#### Information provided

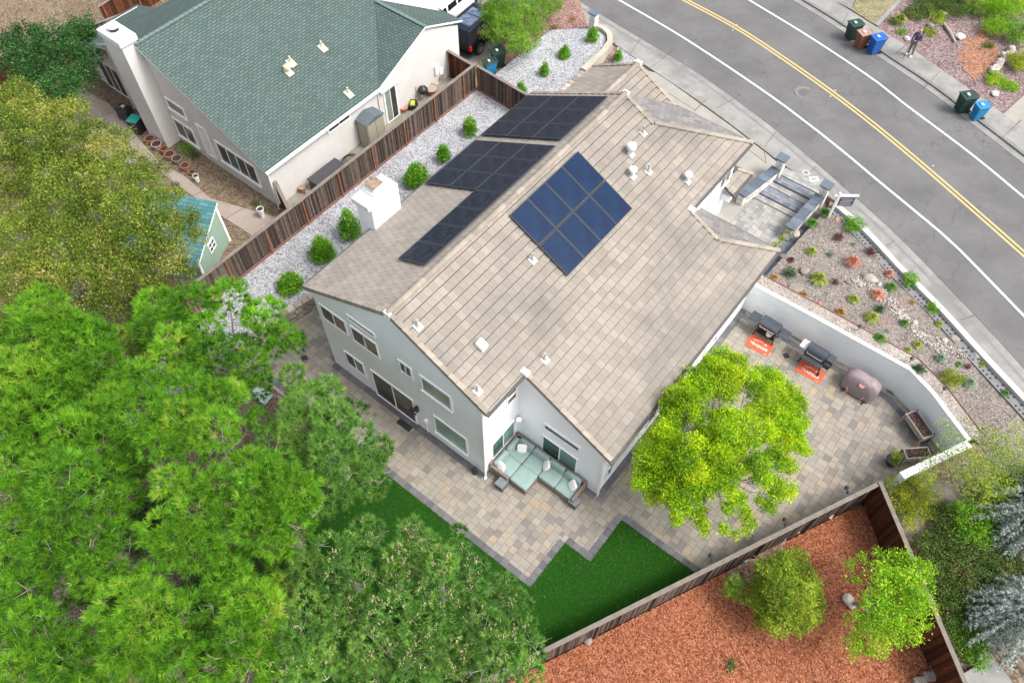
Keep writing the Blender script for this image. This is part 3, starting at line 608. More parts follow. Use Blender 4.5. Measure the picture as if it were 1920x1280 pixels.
mb.prism([(1.62, 14.98), (4.91, 18.42), (.9, 18.42), (-1.45, 16.1), (-1.45, 14.98)], lambda x, y: zN(x, y)-.15, lambda x, y: zN(x, y)-.004)
mb.prism([(6.47, 13.13), (8.57, 15.16), (4.62, 15.16), (4.62, 13.13)], lambda x, y: zN2(x, y)-.15, lambda x, y: zN2(x, y)-.004)
mb.prism([(-3.87, 14.95), (-1.45, 14.95), (-1.45, 18.43), (-3.87, 18.43)], lambda x, y: zgL(x, y)-.15, lambda x, y: zgL(x, y)-.004)
mb.prism([(-1.45, 15.9), (1.05, 18.43), (-1.45, 18.43)], lambda x, y: zgR(x, y)-.15, lambda x, y: zgR(x, y)-.004)
roof = mb.build('roof', M['trim'], house, world=True)
mb = MB()
for p in E_polys: tiles(mb, p, zE, (0, 1), (-1, 0), (8.58, 0))
rbuild('tiles', mb, [M['tile_e'], M['tile_edge_shade']])
mb = MB(); tiles(mb, [(-4.98, 0), (0, 0), (0, 14.94), (-4.98, 14.94)], zW, (0, -1), (1, 0), (-4.98, 0), lift=.045)
tiles(mb, [(-3.87, 14.94), (-1.45, 14.94), (-1.45, 18.43), (-3.87, 18.43)], zgL, (0, -1), (1, 0), (-3.87, 0), lift=.028); rbuild('tiles', mb, [M['tile_w'], M['tile_edge_shade']])
mb = MB(); tiles(mb, [(1.62, 14.98), (4.91, 18.42), (.9, 18.42), (-1.45, 16.1), (-1.45, 14.98)], zN, (1, 0), (0, -1), (0, 18.42)); rbuild('tiles', mb, [M['tile_n'], M['tile_edge_shade']]); mb = MB(); tiles(mb, [(6.47, 13.13), (8.57, 15.16), (4.62, 15.16), (4.62, 13.13)], zN2, (1, 0), (0, -1), (0, 15.16)); rbuild('tiles', mb, [M['tile_n'], M['tile_edge_shade']])
mb = MB(); tiles(mb, [(-1.45, 15.9), (1.05, 18.43), (-1.45, 18.43)], zgR, (0, 1), (-1, 0), (1.05, 0)); rbuild('tiles', mb, [M['tile_e'], M['tile_edge_shade']])
# ridge, hip and barge tiles: overlapping half-round caps
def caps(mb, a, b, rad=.13, L=.38, flat=1.0, lift=0.02):
    a = Vector(a); b = Vector(b); d = b-a; n = max(1, round(d.length/L)); t = d.normalized(); up = Vector((0, 0, 1)); sd = t.cross(up).normalized(); un = sd.cross(t).normalized()
    for k in range(n):
        p = a+d*(k/n); q = a+d*((k+1.06)/n); vs = []
        for c, rr, h in ((p, rad, 0), (q, rad*.86, 0.0)):
            for i in range(7):
                an = math.pi*i/6; vs.append(c+sd*(math.cos(an)*rr)+un*(math.sin(an)*rr*.75*flat+lift+(.02 if rr == rad else 0)))
        fs = [(i, i+7, i+8, i+1) for i in range(6)]+[(6, 5, 4, 3, 2, 1, 0), (7, 8, 9, 10, 11, 12, 13)]; mb.add(vs, fs, r=random.random())
for a_, b_ in [((0, 14.95, ZR), (0, 0, ZR)), ((4.93, 18.46, 5.53), (1.6, 14.98, ZR-SL*1.6)), ((8.6, 15.2, 3.69), (6.47, 13.12, 4.76)), ((-1.45, 18.45, 6.77), (-1.45, 14.9, 6.77))]:
    mb = MB(); caps(mb, a_, b_); rbuild('ridge_caps', mb, M['ridge'])
def barge(mb, a, b, w=.17, h=.12, side=(0, -1)):
    a = Vector(a); b = Vector(b); d = b-a; n = round(d.length/.37); sv = Vector((side[0], side[1], 0))*w
    for k in range(n):
        p = a+d*(k/n); q = a+d*((k+1)/n); z0 = Vector((0, 0, -.17)); hh = Vector((0, 0, .05)); h2 = Vector((0, 0, .09)); o = sv*.12
        vs = [p-o+z0, q-o+z0, q+sv+z0*.2, p+sv+z0*.2, p-o+h2, q-o+hh, q+sv+hh, p+sv+h2]; mb.add(vs, [(3, 2, 1, 0), (4, 5, 6, 7), (0, 1, 5, 4), (1, 2, 6, 5), (2, 3, 7, 6), (3, 0, 4, 7)], r=random.random())
mb = MB(); barge(mb, (-4.98, -.02, zW(-4.98, 0)), (0, -.02, ZR), side=(0, 1)); rbuild('barge_tiles', mb, M['ridge'])
mb = MB(); barge(mb, (4.44, -.02, zE(4.44, 0)), (0, -.02, ZR), side=(0, 1)); rbuild('barge_tiles', mb, M['ridge'])
mb = MB(); barge(mb, (8.58, 2.15, zE(8.58, 0)), (4.46, 2.15, zE(4.46, 0)), side=(0, 1)); rbuild('barge_tiles', mb, M['ridge'])
mb = MB(); barge(mb, (-4.98, 14.96, zW(-4.98, 0)), (0, 14.96, ZR), side=(0, -1)); rbuild('barge_tiles', mb, M['ridge'])
mb = MB(); barge(mb, (1.6, 14.96, zE(1.6, 0)), (0, 14.96, ZR), side=(0, -1)); rbuild('barge_tiles', mb, M['ridge'])
mb = MB(); barge(mb, (6.47, 13.17, zE(6.47, 0)), (4.9, 13.17, zE(4.9, 0)), side=(0, -1)); rbuild('barge_tiles', mb, M['ridge'])
mb = MB(); barge(mb, (-3.87, 18.45, zgL(-3.87, 0)), (-1.45, 18.45, 6.77), side=(0, -1)); rbuild('barge_tiles', mb, M['ridge'])
mb = MB(); barge(mb, (.95, 18.45, zgR(.95, 0)), (-1.45, 18.45, 6.77), side=(0, -1)); rbuild('barge_tiles', mb, M['ridge'])
for x, y0, y1, sgn in [(8.58, 2.1, 15.2, 1), (4.44, -.02, 2.15, 1), (-4.98, 0, 14.95, -1), (4.91, 13.15, 18.45, 1)]:
    z = (zE if x > 0 else zW)(x, 0); a, b = (x+.0, x+.11) if sgn > 0 else (x-.11, x); rbuild('gutter', MB().box(a, y0, z-.14, b, y1, z-.025), M['gutter'])
mb = MB(); mb.box(4.62, 15.16, 3.57, 8.6, 15.27, 3.69); mb.box(.9, 18.42, 5.41, 5.0, 18.53, 5.53)
rbuild('gutter', mb, M['gutter'])
mb = MB(); mb.box(-.14, -.06, ZR-.2, .14, .08, ZR+.07); mb.box(4.3, 2.08, zE(4.42, 0)-.05, 4.62, 2.32, zE(4.42, 0)+.12); mb.box(-.14, 14.88, ZR-.1, .14, 15.06, ZR+.08); mb.box(-1.6, 18.38, 6.65, -1.3, 18.55, 6.9); mb.box(4.82, 13.0, zE(4.9, 0)-.05, 5.08, 13.26, zE(4.9, 0)+.12)
rbuild('mortar_patch', mb, M['trim'])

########

» Stated exercise
Return each line of the data, keeping its wording exact and omitting pictures.

» Response to this task
Keep writing the Blender script for this image. This is part 3, starting at line 608. More parts follow. Use Blender 4.5. Measure the picture as if it were 1920x1280 pixels.
mb.prism([(1.62, 14.98), (4.91, 18.42), (.9, 18.42), (-1.45, 16.1), (-1.45, 14.98)], lambda x, y: zN(x, y)-.15, lambda x, y: zN(x, y)-.004)
mb.prism([(6.47, 13.13), (8.57, 15.16), (4.62, 15.16), (4.62, 13.13)], lambda x, y: zN2(x, y)-.15, lambda x, y: zN2(x, y)-.004)
mb.prism([(-3.87, 14.95), (-1.45, 14.95), (-1.45, 18.43), (-3.87, 18.43)], lambda x, y: zgL(x, y)-.15, lambda x, y: zgL(x, y)-.004)
mb.prism([(-1.45, 15.9), (1.05, 18.43), (-1.45, 18.43)], lambda x, y: zgR(x, y)-.15, lambda x, y: zgR(x, y)-.004)
roof = mb.build('roof', M['trim'], house, world=True)
mb = MB()
for p in E_polys: tiles(mb, p, zE, (0, 1), (-1, 0), (8.58, 0))
rbuild('tiles', mb, [M['tile_e'], M['tile_edge_shade']])
mb = MB(); tiles(mb, [(-4.98, 0), (0, 0), (0, 14.94), (-4.98, 14.94)], zW, (0, -1), (1, 0), (-4.98, 0), lift=.045)
tiles(mb, [(-3.87, 14.94), (-1.45, 14.94), (-1.45, 18.43), (-3.87, 18.43)], zgL, (0, -1), (1, 0), (-3.87, 0), lift=.028); rbuild('tiles', mb, [M['tile_w'], M['tile_edge_shade']])
mb = MB(); tiles(mb, [(1.62, 14.98), (4.91, 18.42), (.9, 18.42), (-1.45, 16.1), (-1.45, 14.98)], zN, (1, 0), (0, -1), (0, 18.42)); rbuild('tiles', mb, [M['tile_n'], M['tile_edge_shade']]); mb = MB(); tiles(mb, [(6.47, 13.13), (8.57, 15.16), (4.62, 15.16), (4.62, 13.13)], zN2, (1, 0), (0, -1), (0, 15.16)); rbuild('tiles', mb, [M['tile_n'], M['tile_edge_shade']])
mb = MB(); tiles(mb, [(-1.45, 15.9), (1.05, 18.43), (-1.45, 18.43)], zgR, (0, 1), (-1, 0), (1.05, 0)); rbuild('tiles', mb, [M['tile_e'], M['tile_edge_shade']])
# ridge, hip and barge tiles: overlapping half-round caps
def caps(mb, a, b, rad=.13, L=.38, flat=1.0, lift=0.02):
    a = Vector(a); b = Vector(b); d = b-a; n = max(1, round(d.length/L)); t = d.normalized(); up = Vector((0, 0, 1)); sd = t.cross(up).normalized(); un = sd.cross(t).normalized()
    for k in range(n):
        p = a+d*(k/n); q = a+d*((k+1.06)/n); vs = []
        for c, rr, h in ((p, rad, 0), (q, rad*.86, 0.0)):
            for i in range(7):
                an = math.pi*i/6; vs.append(c+sd*(math.cos(an)*rr)+un*(math.sin(an)*rr*.75*flat+lift+(.02 if rr == rad else 0)))
        fs = [(i, i+7, i+8, i+1) for i in range(6)]+[(6, 5, 4, 3, 2, 1, 0), (7, 8, 9, 10, 11, 12, 13)]; mb.add(vs, fs, r=random.random())
for a_, b_ in [((0, 14.95, ZR), (0, 0, ZR)), ((4.93, 18.46, 5.53), (1.6, 14.98, ZR-SL*1.6)), ((8.6, 15.2, 3.69), (6.47, 13.12, 4.76)), ((-1.45, 18.45, 6.77), (-1.45, 14.9, 6.77))]:
    mb = MB(); caps(mb, a_, b_); rbuild('ridge_caps', mb, M['ridge'])
def barge(mb, a, b, w=.17, h=.12, side=(0, -1)):
    a = Vector(a); b = Vector(b); d = b-a; n = round(d.length/.37); sv = Vector((side[0], side[1], 0))*w
    for k in range(n):
        p = a+d*(k/n); q = a+d*((k+1)/n); z0 = Vector((0, 0, -.17)); hh = Vector((0, 0, .05)); h2 = Vector((0, 0, .09)); o = sv*.12
        vs = [p-o+z0, q-o+z0, q+sv+z0*.2, p+sv+z0*.2, p-o+h2, q-o+hh, q+sv+hh, p+sv+h2]; mb.add(vs, [(3, 2, 1, 0), (4, 5, 6, 7), (0, 1, 5, 4), (1, 2, 6, 5), (2, 3, 7, 6), (3, 0, 4, 7)], r=random.random())
mb = MB(); barge(mb, (-4.98, -.02, zW(-4.98, 0)), (0, -.02, ZR), side=(0, 1)); rbuild('barge_tiles', mb, M['ridge'])
mb = MB(); barge(mb, (4.44, -.02, zE(4.44, 0)), (0, -.02, ZR), side=(0, 1)); rbuild('barge_tiles', mb, M['ridge'])
mb = MB(); barge(mb, (8.58, 2.15, zE(8.58, 0)), (4.46, 2.15, zE(4.46, 0)), side=(0, 1)); rbuild('barge_tiles', mb, M['ridge'])
mb = MB(); barge(mb, (-4.98, 14.96, zW(-4.98, 0)), (0, 14.96, ZR), side=(0, -1)); rbuild('barge_tiles', mb, M['ridge'])
mb = MB(); barge(mb, (1.6, 14.96, zE(1.6, 0)), (0, 14.96, ZR), side=(0, -1)); rbuild('barge_tiles', mb, M['ridge'])
mb = MB(); barge(mb, (6.47, 13.17, zE(6.47, 0)), (4.9, 13.17, zE(4.9, 0)), side=(0, -1)); rbuild('barge_tiles', mb, M['ridge'])
mb = MB(); barge(mb, (-3.87, 18.45, zgL(-3.87, 0)), (-1.45, 18.45, 6.77), side=(0, -1)); rbuild('barge_tiles', mb, M['ridge'])
mb = MB(); barge(mb, (.95, 18.45, zgR(.95, 0)), (-1.45, 18.45, 6.77), side=(0, -1)); rbuild('barge_tiles', mb, M['ridge'])
for x, y0, y1, sgn in [(8.58, 2.1, 15.2, 1), (4.44, -.02, 2.15, 1), (-4.98, 0, 14.95, -1), (4.91, 13.15, 18.45, 1)]:
    z = (zE if x > 0 else zW)(x, 0); a, b = (x+.0, x+.11) if sgn > 0 else (x-.11, x); rbuild('gutter', MB().box(a, y0, z-.14, b, y1, z-.025), M['gutter'])
mb = MB(); mb.box(4.62, 15.16, 3.57, 8.6, 15.27, 3.69); mb.box(.9, 18.42, 5.41, 5.0, 18.53, 5.53)
rbuild('gutter', mb, M['gutter'])
mb = MB(); mb.box(-.14, -.06, ZR-.2, .14, .08, ZR+.07); mb.box(4.3, 2.08, zE(4.42, 0)-.05, 4.62, 2.32, zE(4.42, 0)+.12); mb.box(-.14, 14.88, ZR-.1, .14, 15.06, ZR+.08); mb.box(-1.6, 18.38, 6.65, -1.3, 18.55, 6.9); mb.box(4.82, 13.0, zE(4.9, 0)-.05, 5.08, 13.26, zE(4.9, 0)+.12)
rbuild('mortar_patch', mb, M['trim'])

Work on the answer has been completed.